« Flâneries 2023 » – # 14 – « Clotted cream »


Londres sait se rendre parfaite même dans ses gouttes de pluie ; elle n’en attend pas moins de ses visiteurs dont elle exige un supplément d’imagination à chaque virée. Elle renouvelle sans cesse ses habits météo pour ne pas créer d’habitudes, pour pousser à explorer plus loin que Piccadilly Circus, Tower of London et la relève de la garde. Tout s’apprécie par contrastes : à grande pluie grand réconfort, à long effort repos feutré.

Pour obéir aux caprices du jour de la belle Old Smoke, l’innovation fut d’aller croiser un bon moment sur les flots de la Tamise en direction du levant. À l’abri des radées hivernales, un gobelet de café serré entre des doigts à la recherche de chaleur, les wharfs défilent pour vanter l’originalité, l’éclectisme de la ville. Tout y est permis, comme à des enfants d’écoles primaires, qui, armés de carton, de ficelle, de papier cristal et fil de fer, créeraient un décor fantasque, sans se soucier de l’harmonie avec les autres. Aucune monotonie possible.

Débarquement en aplomb du clipper à la proue de sorcière, pour remonter ce qui ressemble à un fleuve mais qui, à ce point-là, subit les effets de la marée ; la mer n’est jamais loin en Angleterre. Commencée sous un ciel d’ardoise, la promenade remonte les quais et quelques trouées de ciel bleu ; un vent farceur chasse les plus sombres nuages. À chaque pas l’appétit, rappelant son éloignement d’avec le petit déjeuner, se creuse, une fringale tenace s’accroche à chaque pas ; il est temps de lui obéir.

Les joues rosies par la froidure, c’est avec un soulagement ouvertement exprimé, que l’on s’installe dans les fauteuils moelleux du salon doré d’un hôtel princier. « High tea » ; voilà un mot exotique pour aborder une expérience inconnue malgré les différents séjours. En prenant place, on savoure la valeur des efforts fournis pour mériter un si agréable traitement et un service impeccable. Si le goût, un palais français reste en toute circonstance exigeant, n’est pas toujours au rendez-vous, le sentiment d’être une lady, certes en jean et en baskets, survole le tout, le cérémonial vous en impose, il faut se tenir droit et bien se tenir à table. Lever avec délicatesse la flûte de cristal où dansent les bulles élégantes de la Veuve Clicquot, saisir légèrement l’anse de la tasse en porcelaine, attraper à deux doigts agiles les petits sandwiches savamment alignés. C’est à ce moment qu’avoir été bien élevé révèle toute son utilité ; et son charme.
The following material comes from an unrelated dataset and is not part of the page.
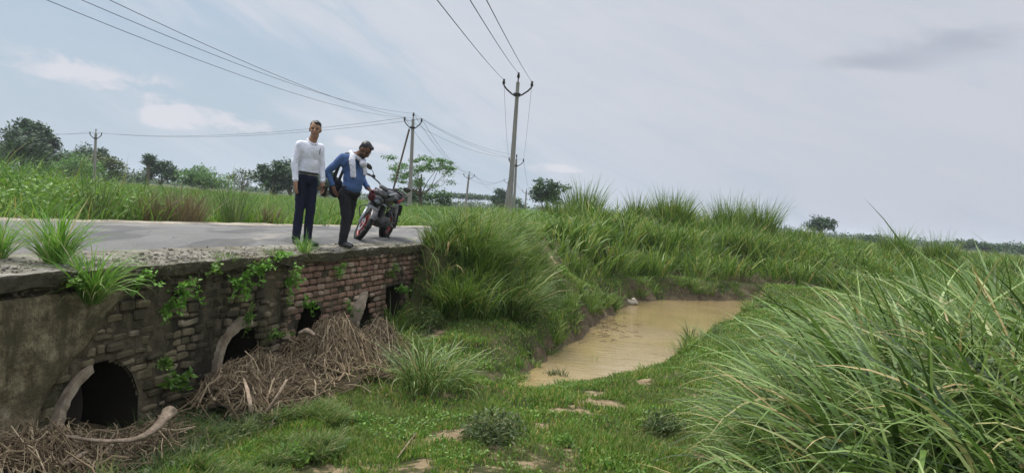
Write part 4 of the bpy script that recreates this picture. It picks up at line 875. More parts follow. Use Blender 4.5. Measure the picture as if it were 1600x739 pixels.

Il y a, enfin, le moment attendu du scone, ce petit pain sucré, moelleux et tiède, que l’on va tapisser sans modération de « clotted cream », cette pâte qui en remontre au plus gras des beurres et à la plus épaisse des crèmes de ferme. Sans s’inviter, le « roi n’est pas mon cousin » s’immisce dans les pensées : que c’est agréable de se bien, d’être bien, traité. On est bien servi de tout ce que l’on a imaginé.